One of the best ways to mitigate this severe risk factor is by waking up and going to sleep early. More important in fixing our sleep schedule is waking up early — which is much easier than going to sleep early for most people.
Waking up early will help you fall asleep earlier because doing so will help to reset your circadian rhythm, or your body’s internal time clock that tells your body when to be awake and when to go to sleep.
If your body is always up early, your body will begin to tell you that by making you tired more often at earlier times.
Waking up early is associated with marked reductions in depression, and waking up consistently each day is associated with significant decreases in anxiety. In other words, waking up early is associated with being happier and healthier.

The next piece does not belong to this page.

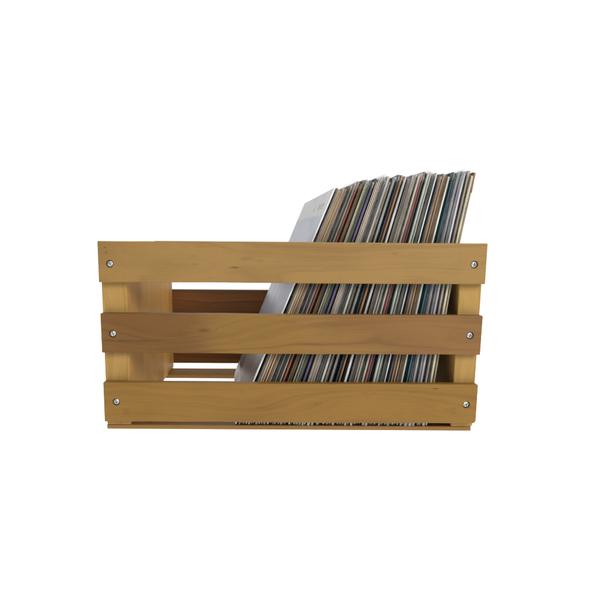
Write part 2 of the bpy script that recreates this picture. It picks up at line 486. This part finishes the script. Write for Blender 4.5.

Waking up early can make you more successful
Of the most famous success stories, the most impressive examples include individuals who wake up early, such as Bill Gates, Elon Musk, Tim Cook, Jeff Bezos, Mike Tyson and Arnold Schwarzenegger,.
How is waking up early connected to success? First and foremost, waking up early in the morning will, in most cases, allow one to wake up in an environment without distractions, because no one else is awake and around to distract you.
Especially if you are a worker who thrives in quietude, waking up early is the perfect way to establish a peaceful and quiet work environment in which you can flourish. Likewise, if you are into exercise, waking up early is the ideal way to fit that in — way less people are in the gym at 5:00 or 6:00 a.m.
You will not feel rushed to work when you wake up early in the morning. Early birds have more control over their time and often show up to work before everyone else, earning their peers and managers’ trust and respect.
Besides that, being happier and healthier makes work more manageable, and if work is less stressful, you will be a more productive worker.
Work feels terrible when we feel bad. If we take the proper precautions with our bodily and mental health (which go hand-in-hand) work can come to feel good. Sleep is integral to this process, and waking up early is an excellent way of facilitating it.